The Automatic option tells Excel to take care of choosing the colors and patterns.

Perform the steps in the next To Do to change chart colors, lines, patterns, and styles for the Category (X) axis so that you can spice up your chart.

To Do: Change the Chart Colors, Lines, Patterns, and Styles
  1. Select the chart by clicking anywhere on it. You should see the Chart toolbar.

  2. Click the Chart Objects down arrow on the Chart toolbar. A list of chart objects appears.

  3. Choose Series Soft Cover.

  4. Click the Format Data Series button on the Chart toolbar. The Format Data Series dialog box appears.

  5. Click the Patterns tab, as shown in Figure 12.12. You can use the Border and Area options to change the color, patterns, lines, and styles for the border and area of your data series. The Sample box shows the current color of the data series. You want to change it.

    Figure 12.12. The Patterns tab in the Format Data Series dialog box.



    If you want to remove all patterns from the chart and use only colors for the data series, select the solid pattern for each data series.

  6. In the Area color palette, click the Bright Pink color patch, in the fourth row, first column.

  7. Click OK to apply the new color to the Soft Cover data series. You should see bright pink bars on your chart.

Formatting an Axis

The Axis options include the style, color, and weight of the axis line. The Tick Mark Type options involve styles for the major and minor tick marks on an axis. The Tick Labels options control the appearance of the scale numbers that appear along the Value (Y) axis.

The next exercise demonstrates how to format the Value (Y) axis scale by adding dollar signs to the numbers.

To Do: Format a Chart Axis
  1. Select the chart by clicking anywhere on it. You should see the Chart toolbar.

  2. Click the Chart Objects down arrow on the Chart toolbar. A list of chart objects appears.

  3. Choose Value Axis.

  4. Click the Format Axis button on the Chart toolbar. The Format Axis dialog box appears. Here's where you can change the patterns, scale, font, numbers, and alignment for an axis.
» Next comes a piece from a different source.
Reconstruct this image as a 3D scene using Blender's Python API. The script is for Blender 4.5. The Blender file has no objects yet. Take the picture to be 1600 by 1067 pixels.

  5. Click the Number tab. This tab contains options for changing the number formats for the vertical axis.

  6. Choose Currency in the Category list.

  7. Change the number of decimal places to 0 by clicking the down arrow twice in the Decimal places box. In the Symbol list, select the dollar sign ($), as shown in Figure 12.13.

    Figure 12.13. The Number tab in the Format Axis dialog box.


  8. Click OK. Excel applies the format to the vertical axis, which changes to reflect the values you set. You should see dollar signs next to the numbers.

  9. To move the chart, click it and drag it so that it starts in row 11.

Changing Chart Views

If you have a 3D chart, you can change the way you view it by using Excel's 3-D View command. To change the view of a 3D chart, select the chart and choose Chart, 3-D View. The 3-D View dialog box opens, as shown in Figure 12.14.

Figure 12.14. The 3-D View dialog box.


Click the large up or down arrow to change the elevation of the chart. Click the large rotation buttons to rotate the chart. Then click OK. Excel changes the view of your 3D chart. If you don't care for the results, repeat the steps to change the elevation and rotation until you get the view you want.

Using Rotated Text on a Chart

If you want to rotate the category text labels along the bottom of the chart, you can angle them upward or downward. By default, Excel angles Category axis labels upward.

To rotate text for category text labels, in the Chart Objects list on the Chart toolbar choose Category Axis. Click the Angle Clockwise or Angle Counterclockwise button on the Chart toolbar. Excel slants the text along the x-axis in the direction you chose. Figure 12.15 shows category text labels angled downward.

Figure 12.15. Category text labels angled downward.